» SET TASK:
Reproduce each line exactly. Skip none.

» DATA EXTRACT:
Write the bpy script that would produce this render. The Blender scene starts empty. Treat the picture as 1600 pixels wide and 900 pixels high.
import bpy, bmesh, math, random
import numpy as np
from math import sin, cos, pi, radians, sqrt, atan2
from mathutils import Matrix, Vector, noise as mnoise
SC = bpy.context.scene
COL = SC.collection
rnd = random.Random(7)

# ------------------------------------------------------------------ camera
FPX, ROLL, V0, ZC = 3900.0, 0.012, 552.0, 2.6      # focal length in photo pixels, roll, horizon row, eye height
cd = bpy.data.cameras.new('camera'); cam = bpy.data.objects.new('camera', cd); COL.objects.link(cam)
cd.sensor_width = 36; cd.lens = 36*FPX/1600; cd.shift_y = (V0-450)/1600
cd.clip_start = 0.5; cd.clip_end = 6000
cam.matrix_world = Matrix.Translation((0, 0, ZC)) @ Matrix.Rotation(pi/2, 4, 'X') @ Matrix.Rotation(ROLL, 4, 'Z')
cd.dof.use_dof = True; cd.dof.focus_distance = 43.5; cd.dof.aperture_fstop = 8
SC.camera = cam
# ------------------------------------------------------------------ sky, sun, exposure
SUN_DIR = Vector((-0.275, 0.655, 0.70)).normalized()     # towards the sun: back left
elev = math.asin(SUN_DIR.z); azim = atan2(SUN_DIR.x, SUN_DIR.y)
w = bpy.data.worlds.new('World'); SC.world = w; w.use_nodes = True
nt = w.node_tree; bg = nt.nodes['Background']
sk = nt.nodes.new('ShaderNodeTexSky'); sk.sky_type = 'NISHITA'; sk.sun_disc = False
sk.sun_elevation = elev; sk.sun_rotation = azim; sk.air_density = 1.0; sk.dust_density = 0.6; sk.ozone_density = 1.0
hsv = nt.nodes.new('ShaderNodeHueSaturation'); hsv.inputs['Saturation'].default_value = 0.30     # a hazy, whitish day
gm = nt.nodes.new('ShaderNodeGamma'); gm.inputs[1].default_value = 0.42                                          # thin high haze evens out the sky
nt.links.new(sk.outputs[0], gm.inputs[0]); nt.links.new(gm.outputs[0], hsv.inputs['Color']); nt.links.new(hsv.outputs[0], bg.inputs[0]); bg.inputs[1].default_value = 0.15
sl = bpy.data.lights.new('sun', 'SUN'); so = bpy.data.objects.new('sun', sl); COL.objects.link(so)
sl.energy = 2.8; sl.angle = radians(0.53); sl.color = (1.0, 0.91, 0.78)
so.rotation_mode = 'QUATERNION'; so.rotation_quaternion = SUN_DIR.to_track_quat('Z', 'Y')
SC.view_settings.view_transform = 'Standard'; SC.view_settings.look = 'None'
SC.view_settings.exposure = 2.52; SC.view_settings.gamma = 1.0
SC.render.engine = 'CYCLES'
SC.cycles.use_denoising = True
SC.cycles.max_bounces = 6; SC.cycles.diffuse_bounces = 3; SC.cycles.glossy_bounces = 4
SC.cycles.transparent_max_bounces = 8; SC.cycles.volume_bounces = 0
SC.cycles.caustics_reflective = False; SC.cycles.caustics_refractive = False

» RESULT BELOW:
Write the bpy script that would produce this render. The Blender scene starts empty. Treat the picture as 1600 pixels wide and 900 pixels high.
import bpy, bmesh, math, random
import numpy as np
from math import sin, cos, pi, radians, sqrt, atan2
from mathutils import Matrix, Vector, noise as mnoise
SC = bpy.context.scene
COL = SC.collection
rnd = random.Random(7)

# ------------------------------------------------------------------ camera
FPX, ROLL, V0, ZC = 3900.0, 0.012, 552.0, 2.6      # focal length in photo pixels, roll, horizon row, eye height
cd = bpy.data.cameras.new('camera'); cam = bpy.data.objects.new('camera', cd); COL.objects.link(cam)
cd.sensor_width = 36; cd.lens = 36*FPX/1600; cd.shift_y = (V0-450)/1600
cd.clip_start = 0.5; cd.clip_end = 6000
cam.matrix_world = Matrix.Translation((0, 0, ZC)) @ Matrix.Rotation(pi/2, 4, 'X') @ Matrix.Rotation(ROLL, 4, 'Z')
cd.dof.use_dof = True; cd.dof.focus_distance = 43.5; cd.dof.aperture_fstop = 8
SC.camera = cam
# ------------------------------------------------------------------ sky, sun, exposure
SUN_DIR = Vector((-0.275, 0.655, 0.70)).normalized()     # towards the sun: back left
elev = math.asin(SUN_DIR.z); azim = atan2(SUN_DIR.x, SUN_DIR.y)
w = bpy.data.worlds.new('World'); SC.world = w; w.use_nodes = True
nt = w.node_tree; bg = nt.nodes['Background']
sk = nt.nodes.new('ShaderNodeTexSky'); sk.sky_type = 'NISHITA'; sk.sun_disc = False
sk.sun_elevation = elev; sk.sun_rotation = azim; sk.air_density = 1.0; sk.dust_density = 0.6; sk.ozone_density = 1.0
hsv = nt.nodes.new('ShaderNodeHueSaturation'); hsv.inputs['Saturation'].default_value = 0.30     # a hazy, whitish day
gm = nt.nodes.new('ShaderNodeGamma'); gm.inputs[1].default_value = 0.42                                          # thin high haze evens out the sky
nt.links.new(sk.outputs[0], gm.inputs[0]); nt.links.new(gm.outputs[0], hsv.inputs['Color']); nt.links.new(hsv.outputs[0], bg.inputs[0]); bg.inputs[1].default_value = 0.15
sl = bpy.data.lights.new('sun', 'SUN'); so = bpy.data.objects.new('sun', sl); COL.objects.link(so)
sl.energy = 2.8; sl.angle = radians(0.53); sl.color = (1.0, 0.91, 0.78)
so.rotation_mode = 'QUATERNION'; so.rotation_quaternion = SUN_DIR.to_track_quat('Z', 'Y')
SC.view_settings.view_transform = 'Standard'; SC.view_settings.look = 'None'
SC.view_settings.exposure = 2.52; SC.view_settings.gamma = 1.0
SC.render.engine = 'CYCLES'
SC.cycles.use_denoising = True
SC.cycles.max_bounces = 6; SC.cycles.diffuse_bounces = 3; SC.cycles.glossy_bounces = 4
SC.cycles.transparent_max_bounces = 8; SC.cycles.volume_bounces = 0
SC.cycles.caustics_reflective = False; SC.cycles.caustics_refractive = False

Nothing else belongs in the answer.